┌─ RECORDS PROVIDED
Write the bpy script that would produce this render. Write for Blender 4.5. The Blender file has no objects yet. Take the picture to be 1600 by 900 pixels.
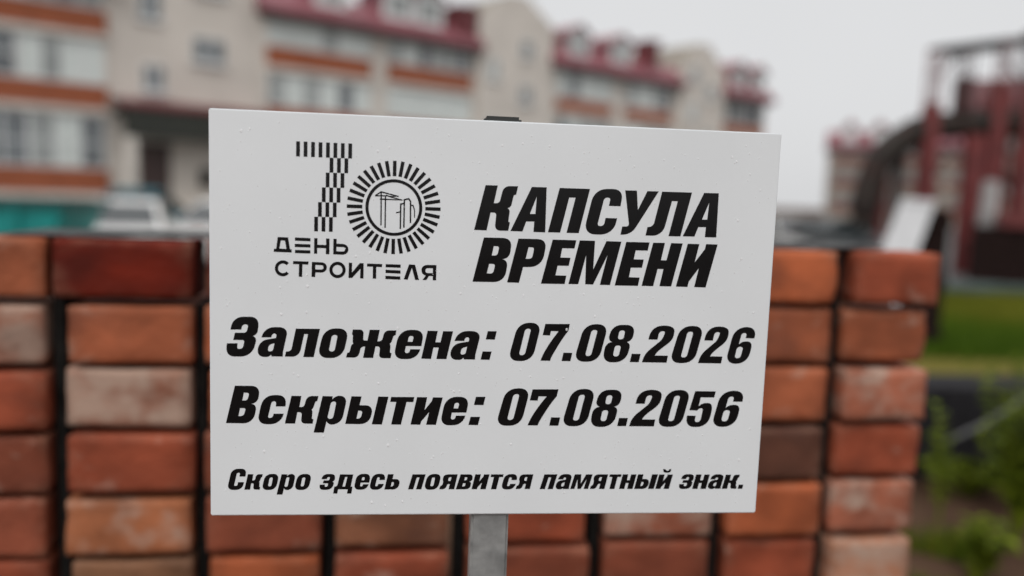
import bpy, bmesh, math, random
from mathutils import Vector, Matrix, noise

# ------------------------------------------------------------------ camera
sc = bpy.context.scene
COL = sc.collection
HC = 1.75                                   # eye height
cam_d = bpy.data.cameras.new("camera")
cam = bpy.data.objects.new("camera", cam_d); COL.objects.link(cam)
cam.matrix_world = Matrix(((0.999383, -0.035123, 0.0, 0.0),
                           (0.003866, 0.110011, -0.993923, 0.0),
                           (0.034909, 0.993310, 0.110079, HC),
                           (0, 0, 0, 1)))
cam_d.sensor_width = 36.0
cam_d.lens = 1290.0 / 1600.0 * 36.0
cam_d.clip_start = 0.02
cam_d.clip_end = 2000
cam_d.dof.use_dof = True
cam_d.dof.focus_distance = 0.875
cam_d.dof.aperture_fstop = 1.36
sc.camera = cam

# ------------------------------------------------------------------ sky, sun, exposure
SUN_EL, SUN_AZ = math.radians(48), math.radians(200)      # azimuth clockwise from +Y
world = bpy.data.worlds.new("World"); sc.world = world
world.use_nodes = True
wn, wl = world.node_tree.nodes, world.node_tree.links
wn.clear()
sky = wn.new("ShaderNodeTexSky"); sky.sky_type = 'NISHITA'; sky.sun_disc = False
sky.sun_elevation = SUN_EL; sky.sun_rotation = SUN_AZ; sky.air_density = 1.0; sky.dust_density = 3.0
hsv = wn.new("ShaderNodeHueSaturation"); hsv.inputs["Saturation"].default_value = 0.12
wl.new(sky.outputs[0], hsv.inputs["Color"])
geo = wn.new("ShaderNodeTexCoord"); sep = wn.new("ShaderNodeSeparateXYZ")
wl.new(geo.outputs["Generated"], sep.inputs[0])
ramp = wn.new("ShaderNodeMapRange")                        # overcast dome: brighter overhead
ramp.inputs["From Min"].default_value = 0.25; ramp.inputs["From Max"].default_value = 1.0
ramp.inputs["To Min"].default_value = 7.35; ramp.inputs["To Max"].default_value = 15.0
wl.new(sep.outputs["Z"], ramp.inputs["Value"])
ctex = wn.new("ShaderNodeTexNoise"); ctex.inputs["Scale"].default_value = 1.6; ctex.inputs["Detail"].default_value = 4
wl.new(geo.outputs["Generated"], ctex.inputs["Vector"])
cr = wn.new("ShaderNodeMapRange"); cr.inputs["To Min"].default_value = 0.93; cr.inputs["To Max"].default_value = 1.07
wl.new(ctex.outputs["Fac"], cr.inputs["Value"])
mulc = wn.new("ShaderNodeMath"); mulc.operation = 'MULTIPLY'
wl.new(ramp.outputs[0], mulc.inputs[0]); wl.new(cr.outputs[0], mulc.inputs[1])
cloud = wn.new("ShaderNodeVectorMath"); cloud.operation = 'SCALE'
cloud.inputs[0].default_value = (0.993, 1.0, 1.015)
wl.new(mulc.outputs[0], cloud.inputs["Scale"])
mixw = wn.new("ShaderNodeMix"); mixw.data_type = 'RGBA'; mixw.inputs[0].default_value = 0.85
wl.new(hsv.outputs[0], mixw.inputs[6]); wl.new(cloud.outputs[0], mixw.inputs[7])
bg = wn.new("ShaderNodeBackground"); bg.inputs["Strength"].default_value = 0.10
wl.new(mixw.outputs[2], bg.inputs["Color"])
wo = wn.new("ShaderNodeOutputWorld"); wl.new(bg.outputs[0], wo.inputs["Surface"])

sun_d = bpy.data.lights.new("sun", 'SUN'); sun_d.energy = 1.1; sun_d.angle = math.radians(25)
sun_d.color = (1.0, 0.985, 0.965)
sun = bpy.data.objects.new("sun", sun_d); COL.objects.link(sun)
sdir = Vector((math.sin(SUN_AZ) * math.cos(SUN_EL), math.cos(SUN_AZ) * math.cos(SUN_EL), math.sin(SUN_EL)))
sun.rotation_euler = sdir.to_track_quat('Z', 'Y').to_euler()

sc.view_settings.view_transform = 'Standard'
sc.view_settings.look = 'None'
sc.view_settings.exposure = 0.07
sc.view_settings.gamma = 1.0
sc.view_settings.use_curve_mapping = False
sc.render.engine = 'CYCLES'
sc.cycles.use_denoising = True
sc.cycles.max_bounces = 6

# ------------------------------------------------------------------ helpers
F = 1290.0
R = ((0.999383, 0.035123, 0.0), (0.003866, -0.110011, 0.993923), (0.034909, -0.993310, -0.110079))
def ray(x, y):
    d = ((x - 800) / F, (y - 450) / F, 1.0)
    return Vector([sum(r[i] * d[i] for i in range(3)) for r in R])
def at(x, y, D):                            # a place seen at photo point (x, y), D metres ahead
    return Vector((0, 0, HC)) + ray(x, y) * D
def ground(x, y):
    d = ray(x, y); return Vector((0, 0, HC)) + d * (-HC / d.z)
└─
┌─ RECORDS PROVIDED
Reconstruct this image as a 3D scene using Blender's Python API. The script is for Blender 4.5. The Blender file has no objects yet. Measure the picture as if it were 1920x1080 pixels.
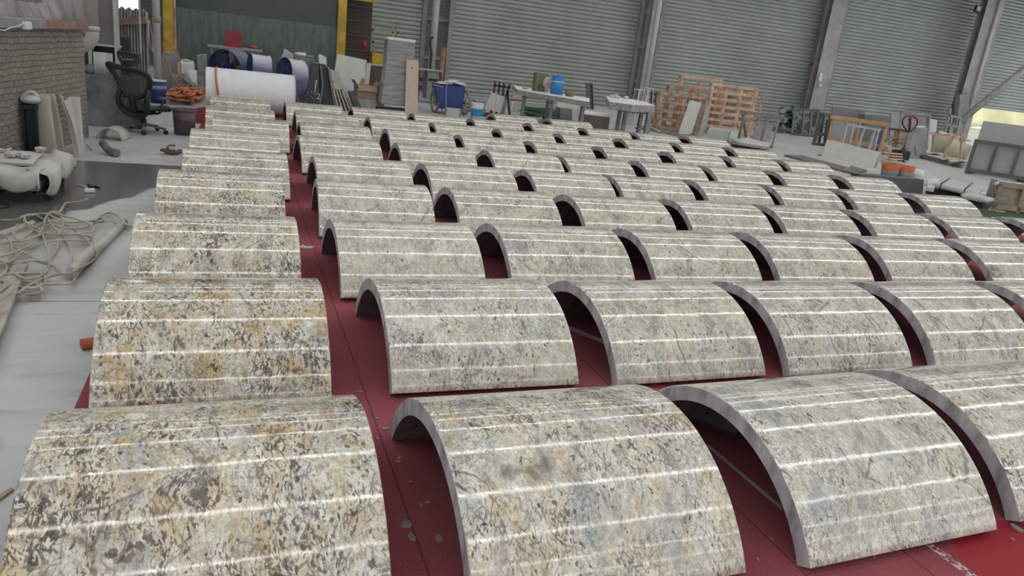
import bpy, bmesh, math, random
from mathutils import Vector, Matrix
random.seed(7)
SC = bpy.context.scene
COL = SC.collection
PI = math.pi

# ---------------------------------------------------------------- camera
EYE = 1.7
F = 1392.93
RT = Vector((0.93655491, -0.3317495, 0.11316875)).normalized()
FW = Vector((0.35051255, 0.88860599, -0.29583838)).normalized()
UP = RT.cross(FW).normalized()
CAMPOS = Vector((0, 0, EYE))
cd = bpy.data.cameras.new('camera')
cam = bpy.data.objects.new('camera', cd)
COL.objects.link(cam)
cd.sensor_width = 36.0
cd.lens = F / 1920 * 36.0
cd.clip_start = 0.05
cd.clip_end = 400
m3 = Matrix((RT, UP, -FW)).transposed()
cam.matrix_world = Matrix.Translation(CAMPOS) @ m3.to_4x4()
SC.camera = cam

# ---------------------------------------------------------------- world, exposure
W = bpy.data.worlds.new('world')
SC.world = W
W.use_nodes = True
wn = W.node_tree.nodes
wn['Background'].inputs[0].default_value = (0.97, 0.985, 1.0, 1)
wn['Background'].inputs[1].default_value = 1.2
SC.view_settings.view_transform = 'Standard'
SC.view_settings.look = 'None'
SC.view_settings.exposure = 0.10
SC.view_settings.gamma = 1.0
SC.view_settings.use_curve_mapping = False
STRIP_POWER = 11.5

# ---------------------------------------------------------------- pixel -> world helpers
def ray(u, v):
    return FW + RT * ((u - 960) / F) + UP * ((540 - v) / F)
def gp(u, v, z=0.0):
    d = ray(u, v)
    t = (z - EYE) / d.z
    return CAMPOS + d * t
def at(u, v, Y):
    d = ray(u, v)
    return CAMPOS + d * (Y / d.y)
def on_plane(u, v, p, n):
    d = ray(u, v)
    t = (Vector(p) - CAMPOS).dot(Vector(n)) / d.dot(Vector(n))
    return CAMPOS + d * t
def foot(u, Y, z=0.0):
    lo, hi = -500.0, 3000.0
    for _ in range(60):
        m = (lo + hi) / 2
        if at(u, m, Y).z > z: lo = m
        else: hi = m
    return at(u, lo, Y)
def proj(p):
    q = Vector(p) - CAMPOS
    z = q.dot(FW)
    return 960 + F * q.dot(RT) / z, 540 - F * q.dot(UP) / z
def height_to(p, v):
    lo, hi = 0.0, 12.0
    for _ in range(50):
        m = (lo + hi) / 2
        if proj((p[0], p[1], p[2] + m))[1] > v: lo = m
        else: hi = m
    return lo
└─
┌─ RECORDS PROVIDED
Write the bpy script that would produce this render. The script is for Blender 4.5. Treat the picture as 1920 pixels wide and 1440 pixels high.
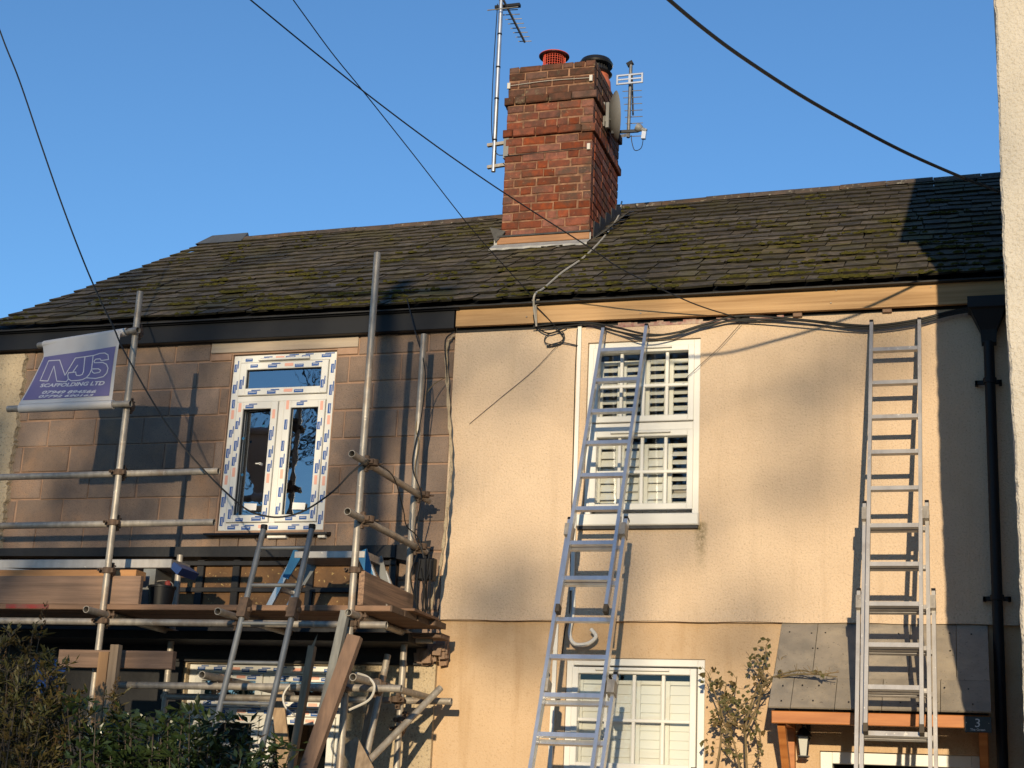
└─
• AIM OF THE TASK: Determine the count of lines in the data above with the string "scene" in them, and give that count alone.

• FULL SOLUTION: 3